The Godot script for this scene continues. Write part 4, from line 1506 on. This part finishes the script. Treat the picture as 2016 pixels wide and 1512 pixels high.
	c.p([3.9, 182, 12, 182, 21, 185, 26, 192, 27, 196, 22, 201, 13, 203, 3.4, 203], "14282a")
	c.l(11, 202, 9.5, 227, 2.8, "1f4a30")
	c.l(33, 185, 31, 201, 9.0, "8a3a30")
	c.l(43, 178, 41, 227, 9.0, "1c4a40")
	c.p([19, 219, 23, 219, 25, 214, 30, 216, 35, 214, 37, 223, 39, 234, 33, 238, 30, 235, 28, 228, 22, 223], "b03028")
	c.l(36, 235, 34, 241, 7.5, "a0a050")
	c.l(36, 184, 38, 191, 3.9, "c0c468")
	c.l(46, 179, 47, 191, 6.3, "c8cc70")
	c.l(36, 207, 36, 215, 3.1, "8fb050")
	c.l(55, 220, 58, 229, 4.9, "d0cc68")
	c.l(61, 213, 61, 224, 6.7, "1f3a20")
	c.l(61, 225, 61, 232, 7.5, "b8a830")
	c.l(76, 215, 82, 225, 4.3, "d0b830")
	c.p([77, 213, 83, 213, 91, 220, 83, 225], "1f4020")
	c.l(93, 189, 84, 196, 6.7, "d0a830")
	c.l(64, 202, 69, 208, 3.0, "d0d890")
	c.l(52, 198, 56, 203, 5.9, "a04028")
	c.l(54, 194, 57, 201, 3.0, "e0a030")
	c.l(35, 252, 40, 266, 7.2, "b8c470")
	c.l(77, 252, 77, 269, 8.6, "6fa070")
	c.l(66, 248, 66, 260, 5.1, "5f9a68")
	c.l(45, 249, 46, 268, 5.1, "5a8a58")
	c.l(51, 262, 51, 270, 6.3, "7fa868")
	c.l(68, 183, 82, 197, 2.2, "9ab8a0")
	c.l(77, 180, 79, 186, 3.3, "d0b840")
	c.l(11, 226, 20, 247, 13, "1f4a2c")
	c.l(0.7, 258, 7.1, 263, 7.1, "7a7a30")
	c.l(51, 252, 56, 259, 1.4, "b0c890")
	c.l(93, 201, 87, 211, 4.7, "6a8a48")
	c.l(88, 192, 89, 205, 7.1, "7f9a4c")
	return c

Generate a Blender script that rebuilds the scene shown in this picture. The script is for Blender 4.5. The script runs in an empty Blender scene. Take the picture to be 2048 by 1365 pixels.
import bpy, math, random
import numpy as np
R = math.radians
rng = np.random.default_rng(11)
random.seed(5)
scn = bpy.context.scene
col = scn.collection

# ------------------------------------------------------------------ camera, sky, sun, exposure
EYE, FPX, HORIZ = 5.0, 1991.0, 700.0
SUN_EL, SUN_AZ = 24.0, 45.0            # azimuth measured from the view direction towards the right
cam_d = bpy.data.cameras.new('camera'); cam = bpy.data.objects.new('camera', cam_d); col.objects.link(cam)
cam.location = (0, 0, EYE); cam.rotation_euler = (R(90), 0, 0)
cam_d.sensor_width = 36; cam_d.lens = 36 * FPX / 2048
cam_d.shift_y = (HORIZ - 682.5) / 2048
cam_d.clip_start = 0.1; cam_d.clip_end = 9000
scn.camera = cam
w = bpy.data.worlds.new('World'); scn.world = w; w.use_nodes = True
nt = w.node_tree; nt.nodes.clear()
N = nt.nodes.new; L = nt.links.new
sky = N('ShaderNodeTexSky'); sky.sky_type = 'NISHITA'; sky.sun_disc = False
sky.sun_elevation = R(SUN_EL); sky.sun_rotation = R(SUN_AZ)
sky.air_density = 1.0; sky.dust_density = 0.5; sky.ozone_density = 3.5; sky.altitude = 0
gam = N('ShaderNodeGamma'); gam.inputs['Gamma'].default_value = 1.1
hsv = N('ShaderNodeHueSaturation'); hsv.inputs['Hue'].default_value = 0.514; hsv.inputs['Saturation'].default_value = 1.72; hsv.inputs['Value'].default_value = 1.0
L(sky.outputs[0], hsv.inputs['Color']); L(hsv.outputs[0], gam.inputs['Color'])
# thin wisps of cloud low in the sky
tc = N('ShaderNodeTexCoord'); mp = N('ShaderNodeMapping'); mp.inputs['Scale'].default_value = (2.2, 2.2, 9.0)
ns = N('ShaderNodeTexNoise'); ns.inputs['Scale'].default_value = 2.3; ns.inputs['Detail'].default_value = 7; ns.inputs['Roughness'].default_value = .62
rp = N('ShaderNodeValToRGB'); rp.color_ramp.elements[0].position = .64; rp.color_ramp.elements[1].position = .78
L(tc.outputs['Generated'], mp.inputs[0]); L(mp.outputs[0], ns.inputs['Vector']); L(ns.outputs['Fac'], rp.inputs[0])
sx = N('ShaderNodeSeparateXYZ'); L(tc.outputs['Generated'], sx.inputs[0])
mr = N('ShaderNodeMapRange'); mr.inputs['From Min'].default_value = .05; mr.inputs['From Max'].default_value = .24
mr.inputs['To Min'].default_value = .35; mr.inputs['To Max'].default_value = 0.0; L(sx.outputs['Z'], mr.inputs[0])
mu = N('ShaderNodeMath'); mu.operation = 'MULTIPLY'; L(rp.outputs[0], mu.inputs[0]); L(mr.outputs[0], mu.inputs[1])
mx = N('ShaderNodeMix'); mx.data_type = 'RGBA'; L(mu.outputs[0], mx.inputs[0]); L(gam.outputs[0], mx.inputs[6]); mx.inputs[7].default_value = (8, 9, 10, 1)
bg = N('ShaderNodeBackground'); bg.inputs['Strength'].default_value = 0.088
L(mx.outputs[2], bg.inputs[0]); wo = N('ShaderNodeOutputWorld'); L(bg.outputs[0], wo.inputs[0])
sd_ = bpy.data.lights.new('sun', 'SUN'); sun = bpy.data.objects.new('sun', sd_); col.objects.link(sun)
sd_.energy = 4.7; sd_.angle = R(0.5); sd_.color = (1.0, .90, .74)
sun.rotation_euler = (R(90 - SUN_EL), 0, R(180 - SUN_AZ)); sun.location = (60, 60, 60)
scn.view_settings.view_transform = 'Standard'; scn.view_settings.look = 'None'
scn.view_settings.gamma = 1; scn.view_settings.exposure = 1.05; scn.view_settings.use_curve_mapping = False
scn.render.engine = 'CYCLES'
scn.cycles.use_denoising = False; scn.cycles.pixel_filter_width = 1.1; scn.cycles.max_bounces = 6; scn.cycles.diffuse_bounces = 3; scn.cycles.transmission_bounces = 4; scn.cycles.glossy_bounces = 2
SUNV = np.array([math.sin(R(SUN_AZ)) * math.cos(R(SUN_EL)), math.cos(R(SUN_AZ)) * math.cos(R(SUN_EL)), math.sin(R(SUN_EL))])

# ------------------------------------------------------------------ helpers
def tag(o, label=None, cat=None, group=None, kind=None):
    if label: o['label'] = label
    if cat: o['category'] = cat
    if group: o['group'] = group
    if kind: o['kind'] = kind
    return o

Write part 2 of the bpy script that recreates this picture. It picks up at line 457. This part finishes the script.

§ OBJECTIVE:
Could you quote the material above in full, exactly as it stands?

§ ANSWER:
The Godot script for this scene continues. Write part 4, from line 1506 on. This part finishes the script. Treat the picture as 2016 pixels wide and 1512 pixels high.
	c.p([3.9, 182, 12, 182, 21, 185, 26, 192, 27, 196, 22, 201, 13, 203, 3.4, 203], "14282a")
	c.l(11, 202, 9.5, 227, 2.8, "1f4a30")
	c.l(33, 185, 31, 201, 9.0, "8a3a30")
	c.l(43, 178, 41, 227, 9.0, "1c4a40")
	c.p([19, 219, 23, 219, 25, 214, 30, 216, 35, 214, 37, 223, 39, 234, 33, 238, 30, 235, 28, 228, 22, 223], "b03028")
	c.l(36, 235, 34, 241, 7.5, "a0a050")
	c.l(36, 184, 38, 191, 3.9, "c0c468")
	c.l(46, 179, 47, 191, 6.3, "c8cc70")
	c.l(36, 207, 36, 215, 3.1, "8fb050")
	c.l(55, 220, 58, 229, 4.9, "d0cc68")
	c.l(61, 213, 61, 224, 6.7, "1f3a20")
	c.l(61, 225, 61, 232, 7.5, "b8a830")
	c.l(76, 215, 82, 225, 4.3, "d0b830")
	c.p([77, 213, 83, 213, 91, 220, 83, 225], "1f4020")
	c.l(93, 189, 84, 196, 6.7, "d0a830")
	c.l(64, 202, 69, 208, 3.0, "d0d890")
	c.l(52, 198, 56, 203, 5.9, "a04028")
	c.l(54, 194, 57, 201, 3.0, "e0a030")
	c.l(35, 252, 40, 266, 7.2, "b8c470")
	c.l(77, 252, 77, 269, 8.6, "6fa070")
	c.l(66, 248, 66, 260, 5.1, "5f9a68")
	c.l(45, 249, 46, 268, 5.1, "5a8a58")
	c.l(51, 262, 51, 270, 6.3, "7fa868")
	c.l(68, 183, 82, 197, 2.2, "9ab8a0")
	c.l(77, 180, 79, 186, 3.3, "d0b840")
	c.l(11, 226, 20, 247, 13, "1f4a2c")
	c.l(0.7, 258, 7.1, 263, 7.1, "7a7a30")
	c.l(51, 252, 56, 259, 1.4, "b0c890")
	c.l(93, 201, 87, 211, 4.7, "6a8a48")
	c.l(88, 192, 89, 205, 7.1, "7f9a4c")
	return c

Generate a Blender script that rebuilds the scene shown in this picture. The script is for Blender 4.5. The script runs in an empty Blender scene. Take the picture to be 2048 by 1365 pixels.
import bpy, math, random
import numpy as np
R = math.radians
rng = np.random.default_rng(11)
random.seed(5)
scn = bpy.context.scene
col = scn.collection

# ------------------------------------------------------------------ camera, sky, sun, exposure
EYE, FPX, HORIZ = 5.0, 1991.0, 700.0
SUN_EL, SUN_AZ = 24.0, 45.0            # azimuth measured from the view direction towards the right
cam_d = bpy.data.cameras.new('camera'); cam = bpy.data.objects.new('camera', cam_d); col.objects.link(cam)
cam.location = (0, 0, EYE); cam.rotation_euler = (R(90), 0, 0)
cam_d.sensor_width = 36; cam_d.lens = 36 * FPX / 2048
cam_d.shift_y = (HORIZ - 682.5) / 2048
cam_d.clip_start = 0.1; cam_d.clip_end = 9000
scn.camera = cam
w = bpy.data.worlds.new('World'); scn.world = w; w.use_nodes = True
nt = w.node_tree; nt.nodes.clear()
N = nt.nodes.new; L = nt.links.new
sky = N('ShaderNodeTexSky'); sky.sky_type = 'NISHITA'; sky.sun_disc = False
sky.sun_elevation = R(SUN_EL); sky.sun_rotation = R(SUN_AZ)
sky.air_density = 1.0; sky.dust_density = 0.5; sky.ozone_density = 3.5; sky.altitude = 0
gam = N('ShaderNodeGamma'); gam.inputs['Gamma'].default_value = 1.1
hsv = N('ShaderNodeHueSaturation'); hsv.inputs['Hue'].default_value = 0.514; hsv.inputs['Saturation'].default_value = 1.72; hsv.inputs['Value'].default_value = 1.0
L(sky.outputs[0], hsv.inputs['Color']); L(hsv.outputs[0], gam.inputs['Color'])
# thin wisps of cloud low in the sky
tc = N('ShaderNodeTexCoord'); mp = N('ShaderNodeMapping'); mp.inputs['Scale'].default_value = (2.2, 2.2, 9.0)
ns = N('ShaderNodeTexNoise'); ns.inputs['Scale'].default_value = 2.3; ns.inputs['Detail'].default_value = 7; ns.inputs['Roughness'].default_value = .62
rp = N('ShaderNodeValToRGB'); rp.color_ramp.elements[0].position = .64; rp.color_ramp.elements[1].position = .78
L(tc.outputs['Generated'], mp.inputs[0]); L(mp.outputs[0], ns.inputs['Vector']); L(ns.outputs['Fac'], rp.inputs[0])
sx = N('ShaderNodeSeparateXYZ'); L(tc.outputs['Generated'], sx.inputs[0])
mr = N('ShaderNodeMapRange'); mr.inputs['From Min'].default_value = .05; mr.inputs['From Max'].default_value = .24
mr.inputs['To Min'].default_value = .35; mr.inputs['To Max'].default_value = 0.0; L(sx.outputs['Z'], mr.inputs[0])
mu = N('ShaderNodeMath'); mu.operation = 'MULTIPLY'; L(rp.outputs[0], mu.inputs[0]); L(mr.outputs[0], mu.inputs[1])
mx = N('ShaderNodeMix'); mx.data_type = 'RGBA'; L(mu.outputs[0], mx.inputs[0]); L(gam.outputs[0], mx.inputs[6]); mx.inputs[7].default_value = (8, 9, 10, 1)
bg = N('ShaderNodeBackground'); bg.inputs['Strength'].default_value = 0.088
L(mx.outputs[2], bg.inputs[0]); wo = N('ShaderNodeOutputWorld'); L(bg.outputs[0], wo.inputs[0])
sd_ = bpy.data.lights.new('sun', 'SUN'); sun = bpy.data.objects.new('sun', sd_); col.objects.link(sun)
sd_.energy = 4.7; sd_.angle = R(0.5); sd_.color = (1.0, .90, .74)
sun.rotation_euler = (R(90 - SUN_EL), 0, R(180 - SUN_AZ)); sun.location = (60, 60, 60)
scn.view_settings.view_transform = 'Standard'; scn.view_settings.look = 'None'
scn.view_settings.gamma = 1; scn.view_settings.exposure = 1.05; scn.view_settings.use_curve_mapping = False
scn.render.engine = 'CYCLES'
scn.cycles.use_denoising = False; scn.cycles.pixel_filter_width = 1.1; scn.cycles.max_bounces = 6; scn.cycles.diffuse_bounces = 3; scn.cycles.transmission_bounces = 4; scn.cycles.glossy_bounces = 2
SUNV = np.array([math.sin(R(SUN_AZ)) * math.cos(R(SUN_EL)), math.cos(R(SUN_AZ)) * math.cos(R(SUN_EL)), math.sin(R(SUN_EL))])

# ------------------------------------------------------------------ helpers
def tag(o, label=None, cat=None, group=None, kind=None):
    if label: o['label'] = label
    if cat: o['category'] = cat
    if group: o['group'] = group
    if kind: o['kind'] = kind
    return o

Write part 2 of the bpy script that recreates this picture. It picks up at line 457. This part finishes the script.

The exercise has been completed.